Amartya Sen, a developmental economist known for studying some of the poorest communities on the planet, made the case that the reason why we want money is usually not because we want it for its own sake, but because it gives us agency. In his words, it gives us “the freedom to live the kind of life that we have reason to value.”

My parents moved from India to Canada before I was born. I grew up in Canada, and I think about how my foremothers would have spent so much of their day getting clean water and fuel for cooking. I actually think about the fact that for a very large fraction of the planet, that is still true today. And that is especially true for people who look pretty much like me. This is the main thing they do with their days.

The difference between my life and theirs is not so much that I have a bank account or how much I get paid; it’s a lot more to do with where I am. Because my individual agency, my ability to do things in the world, is really underpinned by these shared infrastructural networks.

The Power of Artificial Light

I’m going to give you an example, because the most significant example of this is artificial light. Having light on demand means that you can do what you want when you want to do it. It’s a superpower. And this is what I mean by agency: that ability to act in the world. These infrastructural networks make our life possible by bringing these resources to where we are and to where we use them.

ALSO READ:  Never, Ever Give Up by Diana Nyad (Transcript)

Energy: The True Currency of the Material World

As you heard, I’m an engineering professor, and that means I think a lot about the physical reality of the world. One of the great truths is that energy is the thing we need for anything to work. We pay for it in dollars, but energy is the true currency of the material world. In many cases, the most efficient or the most powerful way to harness and distribute resources is through networks.

Networks are intrinsically collective. If you think about roads and rails, they have to go somewhere. Telecommunication systems become more valuable when more and more people are connected to them. Electricity is cheaper when shared.
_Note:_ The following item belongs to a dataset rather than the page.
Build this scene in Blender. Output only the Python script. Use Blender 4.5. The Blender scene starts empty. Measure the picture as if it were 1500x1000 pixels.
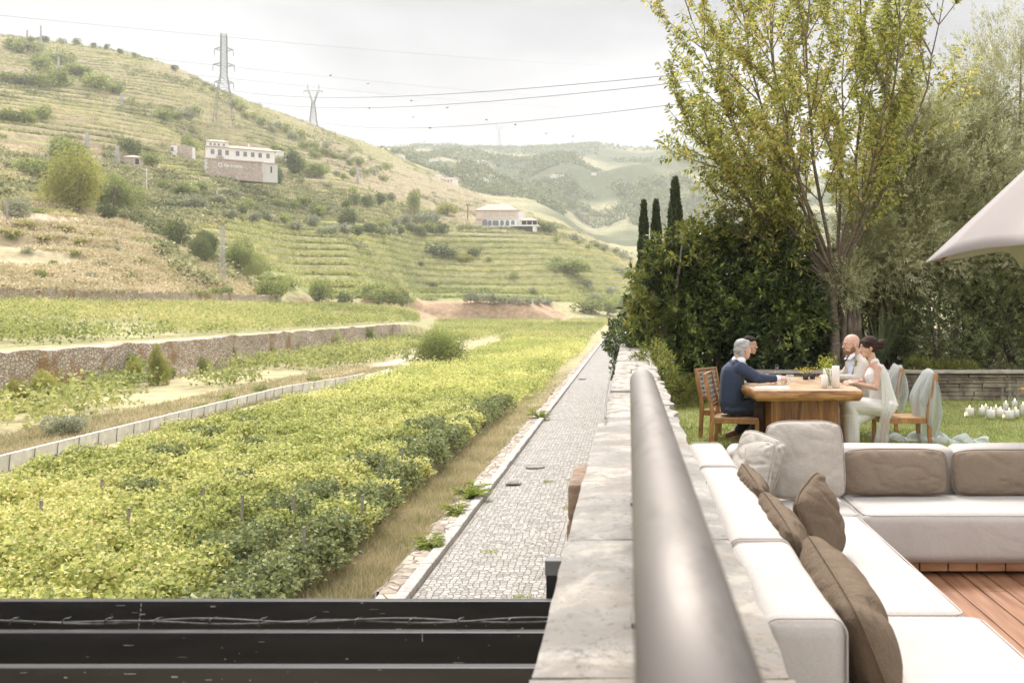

For thousands of years, people have had shared water supplies, because if you have a bunch of people living close together, everybody needs water every day. Water flows downhill, so it makes sense to cooperate to build a reservoir, an aqueduct, or pipelines to bring water to where your shared community is. And of course, if you have a bunch of people living close together, the value of some kind of shared sewage treatment very quickly also becomes clear.

Global Interconnectedness

Our infrastructural systems connect us to each other, but they also connect us to the land around us. This is now true really on a global scale. If we think about the internet, mobile phones, and particularly shipping, transportation, and aviation, these are now planetary networks.

Our infrastructural systems also connect us to our past and to our future, because the networks that we live in today are the physical manifestation of the values and choices that were made by people who came before us. What are those networks going to be? How will we use them? Who will benefit from them? And of course, who will be harmed by them?

We look at these networks today, and we see a really uneven distribution of benefits, or even an unjust distribution of benefits. That’s worth keeping in mind, because we are the people who are now making the decisions for those who are going to come after us.

Infrastructural Citizenship

I think of this as infrastructural citizenship. The idea that we have a relationship to each other, actually a responsibility to each other, that has nothing to do with what it says on our passport, but it has everything to do with the fact that we are physical living beings located somewhere on the planet.

I said that infrastructure is how we get our agency, our freedom to act in the world, to do things.